Жизненный материал, тематику, стилистику, мировоззрение, «технику», политические и прочие убеждения авторов приходится сразу же исключить. По этим параметрам обнаруживается много общего у великих художников с их менее великими и вовсе не великими современниками и соотечественниками (на чем, собственно, основываются и социологические, и формальные периодизации истории искусства). Но сходство с другими великими – через бездны времени и пространства – не зависит от материала, миросозерцания и стиля: оно где-то вне и поверх этих категорий.

Полисемия

Если мы признаем, что величие художественного произведения и его неиссякаемая жизненность (бессмертие) взаимообусловлены, если согласимся, что жизненность предполагает развитие и изменение, то наиболее очевидным ее условием будет потенциальная многосмысленность, заложенная в форме. Ведь развития не могло бы быть, если бы образы искусства обладали недвусмысленностью таблицы умножения и не содержали в себе неких антиномий, создающих предпосылки для множественности эстетических реакций. Назовем это полисемией или полифонией образной структуры. Можно обнаружить ее на разных уровнях: характеров, ситуаций, эмоций, пластики.

Мы не можем, следуя совету Чехова, «собрать в кучу все лучшее, созданное художниками во все века», но для проверки гипотезы вспомним некоторые общепризнанные шедевры.
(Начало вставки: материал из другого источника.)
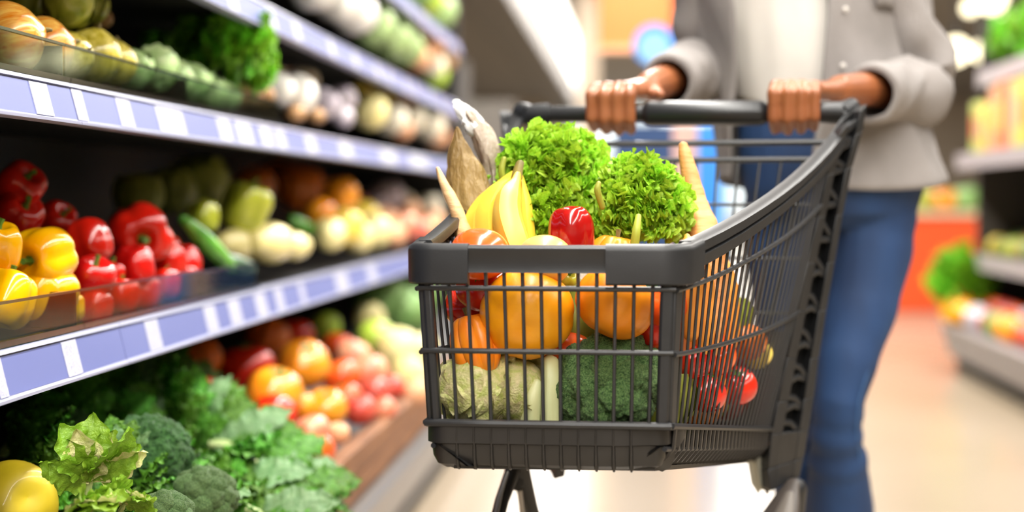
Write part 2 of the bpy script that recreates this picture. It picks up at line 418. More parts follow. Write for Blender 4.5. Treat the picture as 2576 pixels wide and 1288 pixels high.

Многозвучность, многоголосие отличает «Божественную комедию» – О. Мандельштам недаром сравнивал ее с органом, построенным задолго до Баха. Те различные источники света, которые в течение последующих веков направлялись на великую поэму Данте, высвечивая в ней то одни, то другие стороны, уже заготовлены, как потенция, в ее структуре. Герои отражаются во многих зеркалах. Обитатели трех царств рассказывают сами о себе, а также друг о друге, кроме того, о них говорит автор, который, в свою очередь, раздваивается на собственно автора и героя-путешественника. Первый, распределяя персонажей по трем царствам и двадцати семи кругам, выражает тем оценку их грехов и заслуг. Второй выражает непосредственные реакции свидетеля, обнаруживает симпатии и антипатии, далеко не всегда совпадающие с приговором первого. Есть еще Вергилий, комментирующий увиденное и часто поправляющий Данте, но и Вергилий не может быть носителем окончательной истины, так как доступ в божественные сферы ему закрыт. Он открыт для Беатриче, олицетворяющей высшую мудрость и справедливость, однако она же – земная возлюбленная поэта, и сквозь небесную ее сущность просвечивает земная женщина, осыпающая ревнивыми упреками неверного друга.